# Recorded data
◆ ◆ ◆
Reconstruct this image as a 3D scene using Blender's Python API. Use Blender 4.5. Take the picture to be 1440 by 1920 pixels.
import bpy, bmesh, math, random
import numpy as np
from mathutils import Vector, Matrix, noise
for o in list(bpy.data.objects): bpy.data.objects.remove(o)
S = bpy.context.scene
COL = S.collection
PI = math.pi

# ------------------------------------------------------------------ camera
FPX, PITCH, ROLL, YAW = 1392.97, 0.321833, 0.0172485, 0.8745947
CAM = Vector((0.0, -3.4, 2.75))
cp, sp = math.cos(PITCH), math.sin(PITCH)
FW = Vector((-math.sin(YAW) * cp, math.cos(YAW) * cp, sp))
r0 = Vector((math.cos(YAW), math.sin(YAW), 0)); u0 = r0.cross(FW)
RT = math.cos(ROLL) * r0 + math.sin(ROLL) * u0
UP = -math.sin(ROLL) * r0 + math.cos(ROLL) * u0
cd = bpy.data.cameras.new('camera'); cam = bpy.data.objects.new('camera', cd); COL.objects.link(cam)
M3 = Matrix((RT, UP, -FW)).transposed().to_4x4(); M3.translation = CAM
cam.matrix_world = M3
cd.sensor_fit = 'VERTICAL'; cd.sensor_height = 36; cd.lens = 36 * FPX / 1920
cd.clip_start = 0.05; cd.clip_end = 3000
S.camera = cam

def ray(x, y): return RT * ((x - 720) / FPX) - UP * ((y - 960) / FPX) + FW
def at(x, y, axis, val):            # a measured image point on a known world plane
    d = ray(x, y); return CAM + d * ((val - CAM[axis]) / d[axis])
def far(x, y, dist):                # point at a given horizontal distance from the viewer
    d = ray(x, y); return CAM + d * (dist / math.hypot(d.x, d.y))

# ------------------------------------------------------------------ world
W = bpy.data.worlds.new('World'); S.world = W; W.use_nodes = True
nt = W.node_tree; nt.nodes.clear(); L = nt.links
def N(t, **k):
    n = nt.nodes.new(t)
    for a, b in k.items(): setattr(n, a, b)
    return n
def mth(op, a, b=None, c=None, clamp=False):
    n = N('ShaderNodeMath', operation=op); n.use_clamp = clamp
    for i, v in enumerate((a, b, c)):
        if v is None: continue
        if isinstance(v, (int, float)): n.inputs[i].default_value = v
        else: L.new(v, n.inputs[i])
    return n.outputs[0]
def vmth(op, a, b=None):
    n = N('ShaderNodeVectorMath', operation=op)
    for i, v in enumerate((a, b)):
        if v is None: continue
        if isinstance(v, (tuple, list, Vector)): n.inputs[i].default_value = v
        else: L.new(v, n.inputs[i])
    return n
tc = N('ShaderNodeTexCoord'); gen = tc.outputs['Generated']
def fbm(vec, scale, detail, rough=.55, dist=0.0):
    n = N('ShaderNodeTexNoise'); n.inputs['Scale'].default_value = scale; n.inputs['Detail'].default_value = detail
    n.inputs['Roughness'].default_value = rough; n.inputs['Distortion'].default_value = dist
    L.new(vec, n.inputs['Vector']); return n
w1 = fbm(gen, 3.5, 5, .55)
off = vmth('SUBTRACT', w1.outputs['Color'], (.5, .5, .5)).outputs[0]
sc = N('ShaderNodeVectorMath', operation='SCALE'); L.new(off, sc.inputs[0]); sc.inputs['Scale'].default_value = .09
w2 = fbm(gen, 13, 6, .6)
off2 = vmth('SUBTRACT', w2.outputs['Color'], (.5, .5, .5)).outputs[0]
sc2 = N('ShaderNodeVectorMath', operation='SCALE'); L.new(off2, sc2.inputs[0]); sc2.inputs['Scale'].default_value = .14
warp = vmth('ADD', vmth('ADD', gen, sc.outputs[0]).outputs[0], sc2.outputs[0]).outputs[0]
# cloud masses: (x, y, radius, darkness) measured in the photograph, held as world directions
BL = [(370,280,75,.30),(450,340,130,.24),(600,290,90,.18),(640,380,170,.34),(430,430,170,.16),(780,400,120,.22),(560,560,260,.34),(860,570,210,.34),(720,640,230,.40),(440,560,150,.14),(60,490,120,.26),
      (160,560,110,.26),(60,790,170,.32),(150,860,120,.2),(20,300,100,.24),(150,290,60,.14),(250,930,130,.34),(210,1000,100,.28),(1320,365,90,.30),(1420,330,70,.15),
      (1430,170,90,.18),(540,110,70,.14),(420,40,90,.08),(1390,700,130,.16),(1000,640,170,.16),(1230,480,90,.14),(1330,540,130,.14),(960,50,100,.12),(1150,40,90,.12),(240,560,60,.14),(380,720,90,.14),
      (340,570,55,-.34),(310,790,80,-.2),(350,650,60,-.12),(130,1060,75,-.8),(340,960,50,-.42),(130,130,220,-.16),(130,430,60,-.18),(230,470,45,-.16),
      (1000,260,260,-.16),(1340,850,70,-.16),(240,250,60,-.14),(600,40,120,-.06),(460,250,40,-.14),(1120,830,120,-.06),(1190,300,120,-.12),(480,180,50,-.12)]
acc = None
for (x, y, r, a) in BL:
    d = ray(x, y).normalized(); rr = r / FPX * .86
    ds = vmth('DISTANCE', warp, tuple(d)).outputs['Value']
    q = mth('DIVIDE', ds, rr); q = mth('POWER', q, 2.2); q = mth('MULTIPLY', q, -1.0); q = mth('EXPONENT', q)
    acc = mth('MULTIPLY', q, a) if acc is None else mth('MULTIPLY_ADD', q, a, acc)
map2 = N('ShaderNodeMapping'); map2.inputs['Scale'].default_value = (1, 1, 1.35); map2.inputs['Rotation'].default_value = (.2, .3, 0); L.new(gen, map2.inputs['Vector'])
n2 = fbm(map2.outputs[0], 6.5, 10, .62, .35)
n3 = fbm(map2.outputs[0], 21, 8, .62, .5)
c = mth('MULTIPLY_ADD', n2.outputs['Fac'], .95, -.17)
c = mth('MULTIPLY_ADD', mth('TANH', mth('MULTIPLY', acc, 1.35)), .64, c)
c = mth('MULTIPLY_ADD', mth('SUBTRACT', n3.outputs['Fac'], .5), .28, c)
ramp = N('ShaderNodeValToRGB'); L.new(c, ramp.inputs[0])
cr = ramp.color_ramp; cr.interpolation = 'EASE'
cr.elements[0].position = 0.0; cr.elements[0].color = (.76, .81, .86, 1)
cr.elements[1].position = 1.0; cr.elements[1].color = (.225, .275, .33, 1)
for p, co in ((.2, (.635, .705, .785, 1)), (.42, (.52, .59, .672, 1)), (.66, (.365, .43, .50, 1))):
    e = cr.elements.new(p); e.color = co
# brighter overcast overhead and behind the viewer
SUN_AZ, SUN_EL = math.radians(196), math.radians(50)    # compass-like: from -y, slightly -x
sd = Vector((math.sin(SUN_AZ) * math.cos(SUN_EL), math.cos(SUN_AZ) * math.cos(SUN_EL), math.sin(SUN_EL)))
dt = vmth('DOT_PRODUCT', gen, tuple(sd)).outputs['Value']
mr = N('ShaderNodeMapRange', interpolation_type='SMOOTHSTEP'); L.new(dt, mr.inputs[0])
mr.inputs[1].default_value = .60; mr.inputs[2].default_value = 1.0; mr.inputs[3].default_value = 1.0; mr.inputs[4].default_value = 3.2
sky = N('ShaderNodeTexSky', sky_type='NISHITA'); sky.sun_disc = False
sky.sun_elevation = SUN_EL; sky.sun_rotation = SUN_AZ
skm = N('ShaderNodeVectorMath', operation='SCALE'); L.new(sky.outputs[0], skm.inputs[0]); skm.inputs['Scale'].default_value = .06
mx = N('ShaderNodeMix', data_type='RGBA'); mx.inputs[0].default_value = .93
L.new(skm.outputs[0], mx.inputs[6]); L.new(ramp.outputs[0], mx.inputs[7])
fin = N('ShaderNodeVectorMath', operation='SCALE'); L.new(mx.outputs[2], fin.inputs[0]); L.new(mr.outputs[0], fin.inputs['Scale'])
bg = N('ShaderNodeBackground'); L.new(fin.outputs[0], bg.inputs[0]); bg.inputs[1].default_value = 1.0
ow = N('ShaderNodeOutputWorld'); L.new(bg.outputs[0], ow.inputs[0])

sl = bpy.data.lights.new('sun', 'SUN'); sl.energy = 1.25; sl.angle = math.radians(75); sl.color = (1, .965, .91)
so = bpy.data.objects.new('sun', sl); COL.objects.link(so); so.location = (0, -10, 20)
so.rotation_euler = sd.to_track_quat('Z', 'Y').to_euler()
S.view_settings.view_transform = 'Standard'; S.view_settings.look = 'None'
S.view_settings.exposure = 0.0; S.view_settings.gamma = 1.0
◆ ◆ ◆
# Given task
Print, unaltered, every line from the beginning of the material down to the line with "PI = math.pi".

# Written reply
Reconstruct this image as a 3D scene using Blender's Python API. Use Blender 4.5. Take the picture to be 1440 by 1920 pixels.
import bpy, bmesh, math, random
import numpy as np
from mathutils import Vector, Matrix, noise
for o in list(bpy.data.objects): bpy.data.objects.remove(o)
S = bpy.context.scene
COL = S.collection
PI = math.pi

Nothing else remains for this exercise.